Can anyone point to some literature that answers these questions positively or negatively?
Any help is much appreciated!
This paper will help you out.
The definition of Asymptotic Expecatation is given here. I'll paraphrase the relevant parts. This link is an excerpt of the book "Mathematical Statistics" 2nd ed., by Jun Shao. I highly recommend this book if you want to get into this kind of statistical work.

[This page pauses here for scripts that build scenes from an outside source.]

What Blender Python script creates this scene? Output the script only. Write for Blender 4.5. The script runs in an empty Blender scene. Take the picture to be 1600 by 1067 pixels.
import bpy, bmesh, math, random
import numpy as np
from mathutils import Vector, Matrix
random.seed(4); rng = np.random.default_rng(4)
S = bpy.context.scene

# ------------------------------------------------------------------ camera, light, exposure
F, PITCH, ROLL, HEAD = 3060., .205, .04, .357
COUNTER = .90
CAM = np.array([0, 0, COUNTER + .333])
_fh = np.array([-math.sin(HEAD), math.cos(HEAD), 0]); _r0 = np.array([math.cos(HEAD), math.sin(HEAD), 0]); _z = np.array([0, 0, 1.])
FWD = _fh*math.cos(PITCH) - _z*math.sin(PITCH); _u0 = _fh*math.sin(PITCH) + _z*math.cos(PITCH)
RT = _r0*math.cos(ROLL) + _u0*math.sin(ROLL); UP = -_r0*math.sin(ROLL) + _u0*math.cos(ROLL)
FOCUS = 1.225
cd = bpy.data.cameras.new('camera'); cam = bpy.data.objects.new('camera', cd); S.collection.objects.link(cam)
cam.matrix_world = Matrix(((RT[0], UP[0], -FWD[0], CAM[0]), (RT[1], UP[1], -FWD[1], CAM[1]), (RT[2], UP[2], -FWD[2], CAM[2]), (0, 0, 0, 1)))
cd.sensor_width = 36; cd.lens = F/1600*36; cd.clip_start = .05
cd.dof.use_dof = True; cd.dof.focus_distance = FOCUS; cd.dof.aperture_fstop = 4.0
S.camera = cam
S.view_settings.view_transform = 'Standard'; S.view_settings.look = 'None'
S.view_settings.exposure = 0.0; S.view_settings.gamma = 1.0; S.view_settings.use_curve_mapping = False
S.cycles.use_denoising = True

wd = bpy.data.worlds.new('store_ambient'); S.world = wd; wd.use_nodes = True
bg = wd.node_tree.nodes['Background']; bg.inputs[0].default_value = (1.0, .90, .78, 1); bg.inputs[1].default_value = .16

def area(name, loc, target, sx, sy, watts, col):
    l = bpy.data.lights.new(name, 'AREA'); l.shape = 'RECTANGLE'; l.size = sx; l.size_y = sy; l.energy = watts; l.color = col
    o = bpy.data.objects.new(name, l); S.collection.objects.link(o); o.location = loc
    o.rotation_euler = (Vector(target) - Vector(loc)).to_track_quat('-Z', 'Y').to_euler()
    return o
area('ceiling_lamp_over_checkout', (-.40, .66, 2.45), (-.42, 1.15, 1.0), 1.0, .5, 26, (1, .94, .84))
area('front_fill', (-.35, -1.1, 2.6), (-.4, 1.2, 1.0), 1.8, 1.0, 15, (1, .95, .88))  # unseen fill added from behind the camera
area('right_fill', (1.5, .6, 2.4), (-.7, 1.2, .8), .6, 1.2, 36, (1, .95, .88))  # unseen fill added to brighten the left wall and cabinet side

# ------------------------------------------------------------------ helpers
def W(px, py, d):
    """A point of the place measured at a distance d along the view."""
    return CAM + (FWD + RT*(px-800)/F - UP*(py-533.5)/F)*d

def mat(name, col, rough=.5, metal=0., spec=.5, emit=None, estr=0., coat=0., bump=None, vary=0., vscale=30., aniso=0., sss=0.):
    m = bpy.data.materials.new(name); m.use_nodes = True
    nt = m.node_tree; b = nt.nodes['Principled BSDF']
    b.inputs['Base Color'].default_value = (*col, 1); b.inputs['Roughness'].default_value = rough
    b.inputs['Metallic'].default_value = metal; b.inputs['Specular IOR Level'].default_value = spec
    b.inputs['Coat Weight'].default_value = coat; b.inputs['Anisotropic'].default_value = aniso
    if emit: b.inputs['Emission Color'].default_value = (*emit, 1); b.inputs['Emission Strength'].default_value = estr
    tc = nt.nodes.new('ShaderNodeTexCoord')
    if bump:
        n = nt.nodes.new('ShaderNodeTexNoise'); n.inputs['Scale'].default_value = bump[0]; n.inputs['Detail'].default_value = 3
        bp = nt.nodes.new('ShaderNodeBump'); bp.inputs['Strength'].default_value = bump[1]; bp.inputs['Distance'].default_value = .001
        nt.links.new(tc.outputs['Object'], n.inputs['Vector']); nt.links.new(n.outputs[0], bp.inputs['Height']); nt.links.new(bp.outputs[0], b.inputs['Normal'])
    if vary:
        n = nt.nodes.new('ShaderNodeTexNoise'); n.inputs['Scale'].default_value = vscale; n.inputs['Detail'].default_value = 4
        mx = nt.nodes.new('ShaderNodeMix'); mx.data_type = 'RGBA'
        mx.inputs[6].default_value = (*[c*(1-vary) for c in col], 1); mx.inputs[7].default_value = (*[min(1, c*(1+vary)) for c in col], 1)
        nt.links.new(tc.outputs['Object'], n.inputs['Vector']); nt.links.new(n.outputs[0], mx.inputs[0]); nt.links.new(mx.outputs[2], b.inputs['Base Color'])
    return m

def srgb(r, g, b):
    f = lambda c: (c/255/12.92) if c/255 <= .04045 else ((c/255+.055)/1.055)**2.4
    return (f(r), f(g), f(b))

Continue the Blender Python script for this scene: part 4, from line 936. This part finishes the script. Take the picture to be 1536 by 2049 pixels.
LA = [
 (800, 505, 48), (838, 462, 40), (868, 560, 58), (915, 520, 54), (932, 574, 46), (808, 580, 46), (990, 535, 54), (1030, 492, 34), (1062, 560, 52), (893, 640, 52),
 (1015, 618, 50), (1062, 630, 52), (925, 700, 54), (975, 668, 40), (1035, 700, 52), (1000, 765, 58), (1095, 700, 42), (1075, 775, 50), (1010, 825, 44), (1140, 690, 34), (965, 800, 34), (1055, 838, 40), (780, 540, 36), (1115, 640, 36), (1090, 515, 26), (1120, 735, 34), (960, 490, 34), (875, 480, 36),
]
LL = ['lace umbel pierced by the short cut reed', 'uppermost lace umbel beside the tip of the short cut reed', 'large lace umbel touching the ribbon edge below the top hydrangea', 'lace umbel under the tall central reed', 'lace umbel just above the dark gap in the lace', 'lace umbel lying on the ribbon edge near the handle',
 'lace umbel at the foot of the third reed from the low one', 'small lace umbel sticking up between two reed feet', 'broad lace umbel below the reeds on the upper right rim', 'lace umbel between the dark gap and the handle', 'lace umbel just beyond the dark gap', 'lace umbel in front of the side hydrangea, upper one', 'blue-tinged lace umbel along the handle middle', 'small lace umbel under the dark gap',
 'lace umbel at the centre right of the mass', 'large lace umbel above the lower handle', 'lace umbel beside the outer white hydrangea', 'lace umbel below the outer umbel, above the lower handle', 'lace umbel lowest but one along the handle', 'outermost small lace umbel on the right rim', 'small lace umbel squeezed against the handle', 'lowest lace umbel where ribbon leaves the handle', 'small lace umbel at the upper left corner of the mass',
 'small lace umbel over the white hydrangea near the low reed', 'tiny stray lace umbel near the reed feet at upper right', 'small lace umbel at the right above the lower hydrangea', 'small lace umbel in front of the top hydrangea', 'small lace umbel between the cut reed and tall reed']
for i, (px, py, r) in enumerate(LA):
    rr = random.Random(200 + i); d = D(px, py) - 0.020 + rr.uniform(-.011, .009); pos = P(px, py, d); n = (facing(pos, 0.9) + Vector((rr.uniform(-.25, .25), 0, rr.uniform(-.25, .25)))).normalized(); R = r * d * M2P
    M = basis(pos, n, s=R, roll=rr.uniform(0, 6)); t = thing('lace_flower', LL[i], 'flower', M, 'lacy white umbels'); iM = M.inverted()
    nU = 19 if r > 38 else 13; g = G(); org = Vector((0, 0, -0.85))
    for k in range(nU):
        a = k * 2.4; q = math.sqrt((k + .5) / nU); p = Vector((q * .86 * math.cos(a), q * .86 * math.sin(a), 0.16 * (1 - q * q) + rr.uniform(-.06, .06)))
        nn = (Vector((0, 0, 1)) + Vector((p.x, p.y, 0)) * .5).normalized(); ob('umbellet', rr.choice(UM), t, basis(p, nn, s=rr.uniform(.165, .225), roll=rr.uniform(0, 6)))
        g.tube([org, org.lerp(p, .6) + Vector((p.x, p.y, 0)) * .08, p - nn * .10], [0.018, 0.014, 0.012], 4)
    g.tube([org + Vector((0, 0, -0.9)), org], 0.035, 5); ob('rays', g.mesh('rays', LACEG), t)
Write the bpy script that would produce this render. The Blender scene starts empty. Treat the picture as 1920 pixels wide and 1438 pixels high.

Asymptotic Expectation: Let $\xi,\xi_1,\xi_2...$ be random varibles and $\{a_n\}$ a sequence of positive numbers satisfying $a_n\rightarrow \infty$. If $a_n\xi_n \xrightarrow{d} \xi$ and $E[|\xi|]<\infty$ then $\frac{E[\xi]}{a_n}$ is the asymptotic expectation of $\xi_n$.
The asymptotic bias of an estimator $T_n$ for parameter $\theta$ is defined as the asymptotic expectation of $T_n-\theta$. If the asymptotic bias is zero, then it is called asymptotically unbiased.
We can related the above concepts to your specific case:
Note that $a_n\rightarrow \infty$ and we are assuming that $\sqrt{n}(\hat g_n-g(\theta)) \xrightarrow{d} Z$ which matches with the second condition on convergence in distribution. Now, since $Z\sim \mathcal{N}(0,1)$, we know that $E[|Z|]<\infty$, satifying the final condition. Therefore, the asymptotic bias of $\hat g_n-g(\theta)$ is $\frac{E[Z]}{\sqrt{n}} = 0$. Hence, $\hat g_n$ is an asymptotically unbiased estimator of $g(\theta)$.
To show consistency, we need to show that it is not only asymptotically unbiased, but that its asymptotic mse goes to $0$. That is, we need to find the asymptotic expectation of $\xi_n^2$, which is defined to be $\frac{E[\xi^2]}{a_n}$ based on similar conditions to the asymptotic expectation. Again, we know that since Z is the standard normal, then $E[Z^2]=1<\infty$, since $Z^2$ will have a $\chi^2_1$ distribution.
Therefore, the $\lim\limits_{n\rightarrow \infty} \frac{E[Z^2]}{\sqrt{n}} = 0$, hence the estimator is asymptotically consistent.